Session hijacking is the unauthorized takeover or misuse of a valid application session so an attacker can act as an authenticated user without repeating the normal login flow.
Session hijacking is the unauthorized takeover or misuse of a valid application session. In plain language, it means someone gets control of the state that proves a user is already signed in and then uses that trusted session as if they were the real user.
Session hijacking matters because authentication is only part of access control. If a valid session can be stolen, replayed, or reused improperly, an attacker may bypass the normal login challenge entirely.
It also matters because modern web and application workflows depend heavily on session tokens, cookies, and temporary identity state. Weak handling of that state can undermine otherwise strong login controls such as Multi-Factor Authentication.
Session hijacking appears in web application security review, API session design, browser security, secure coding, and incident investigation. Teams look for it when assessing Session Management, Cross-Site Scripting, Authentication, and Access Token handling.

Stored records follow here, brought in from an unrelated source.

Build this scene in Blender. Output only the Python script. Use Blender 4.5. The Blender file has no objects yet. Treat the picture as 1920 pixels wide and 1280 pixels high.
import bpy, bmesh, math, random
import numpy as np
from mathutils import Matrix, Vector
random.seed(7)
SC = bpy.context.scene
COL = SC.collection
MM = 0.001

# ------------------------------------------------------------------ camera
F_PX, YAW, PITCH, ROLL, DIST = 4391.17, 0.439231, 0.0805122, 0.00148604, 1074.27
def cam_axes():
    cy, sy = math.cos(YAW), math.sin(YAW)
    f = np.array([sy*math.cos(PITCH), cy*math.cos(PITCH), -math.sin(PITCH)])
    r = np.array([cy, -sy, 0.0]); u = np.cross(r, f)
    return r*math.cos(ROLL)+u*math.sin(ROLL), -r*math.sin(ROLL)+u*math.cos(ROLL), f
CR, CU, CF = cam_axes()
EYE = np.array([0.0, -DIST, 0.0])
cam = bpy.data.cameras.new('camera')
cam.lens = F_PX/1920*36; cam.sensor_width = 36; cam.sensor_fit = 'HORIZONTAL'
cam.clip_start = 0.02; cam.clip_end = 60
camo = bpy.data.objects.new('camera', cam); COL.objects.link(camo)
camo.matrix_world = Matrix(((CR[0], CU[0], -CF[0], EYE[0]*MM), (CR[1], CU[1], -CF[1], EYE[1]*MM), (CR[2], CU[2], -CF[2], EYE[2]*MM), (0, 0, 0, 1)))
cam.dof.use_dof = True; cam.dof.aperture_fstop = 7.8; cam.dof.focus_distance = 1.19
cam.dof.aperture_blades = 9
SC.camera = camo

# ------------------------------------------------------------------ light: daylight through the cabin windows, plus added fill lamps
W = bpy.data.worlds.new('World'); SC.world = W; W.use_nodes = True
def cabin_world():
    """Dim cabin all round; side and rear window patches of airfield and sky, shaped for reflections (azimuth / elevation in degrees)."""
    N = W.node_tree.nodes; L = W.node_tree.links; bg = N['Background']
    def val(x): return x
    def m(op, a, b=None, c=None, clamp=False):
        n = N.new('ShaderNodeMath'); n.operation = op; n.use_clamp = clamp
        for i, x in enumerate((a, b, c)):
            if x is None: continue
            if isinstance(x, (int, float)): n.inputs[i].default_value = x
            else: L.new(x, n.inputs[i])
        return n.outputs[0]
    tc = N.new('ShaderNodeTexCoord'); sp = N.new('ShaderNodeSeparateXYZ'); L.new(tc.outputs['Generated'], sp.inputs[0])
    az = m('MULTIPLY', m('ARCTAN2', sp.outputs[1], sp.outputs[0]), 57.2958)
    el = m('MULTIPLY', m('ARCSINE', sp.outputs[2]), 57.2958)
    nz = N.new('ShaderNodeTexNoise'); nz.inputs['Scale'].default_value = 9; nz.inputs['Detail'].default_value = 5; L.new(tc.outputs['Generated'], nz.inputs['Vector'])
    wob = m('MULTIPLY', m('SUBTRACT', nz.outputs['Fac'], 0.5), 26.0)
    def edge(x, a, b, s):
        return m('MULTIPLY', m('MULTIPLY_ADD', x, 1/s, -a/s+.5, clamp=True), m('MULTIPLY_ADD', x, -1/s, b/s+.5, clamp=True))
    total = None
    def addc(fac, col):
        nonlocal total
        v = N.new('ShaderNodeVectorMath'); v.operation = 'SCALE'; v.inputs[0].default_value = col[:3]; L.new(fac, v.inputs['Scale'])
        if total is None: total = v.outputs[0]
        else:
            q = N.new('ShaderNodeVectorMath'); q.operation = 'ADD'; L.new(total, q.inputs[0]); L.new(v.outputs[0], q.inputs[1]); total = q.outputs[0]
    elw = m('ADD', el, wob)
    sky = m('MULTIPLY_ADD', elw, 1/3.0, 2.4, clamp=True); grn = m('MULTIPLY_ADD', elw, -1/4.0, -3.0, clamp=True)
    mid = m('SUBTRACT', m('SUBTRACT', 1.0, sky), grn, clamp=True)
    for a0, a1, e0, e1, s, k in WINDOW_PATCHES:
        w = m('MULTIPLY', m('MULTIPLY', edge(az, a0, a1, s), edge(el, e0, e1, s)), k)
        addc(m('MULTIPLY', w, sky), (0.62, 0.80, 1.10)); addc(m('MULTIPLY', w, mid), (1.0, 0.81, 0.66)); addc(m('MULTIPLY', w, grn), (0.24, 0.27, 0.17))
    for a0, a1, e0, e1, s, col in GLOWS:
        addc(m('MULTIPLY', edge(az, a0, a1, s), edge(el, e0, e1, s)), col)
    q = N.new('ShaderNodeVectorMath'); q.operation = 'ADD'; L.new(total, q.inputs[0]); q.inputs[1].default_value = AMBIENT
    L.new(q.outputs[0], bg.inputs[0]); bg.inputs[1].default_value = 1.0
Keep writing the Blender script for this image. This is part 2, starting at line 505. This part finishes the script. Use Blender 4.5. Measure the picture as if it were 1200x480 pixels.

It is especially relevant when applications store session state in cookies or bearer tokens and then fail to protect those values properly.
A user signs in to an internal portal, and the application issues a session cookie. If that cookie is exposed through a client-side flaw or poor transport protection, someone else may be able to reuse it and interact with the portal as the signed-in user until the session expires or is revoked.
Session hijacking is not the same as stealing a password. The core issue is misuse of an already valid session, not necessarily compromise of the original credentials.
It is also different from Broken Access Control. Broken access control is a broader authorization problem, while session hijacking focuses on the trust state tied to a live or recent login.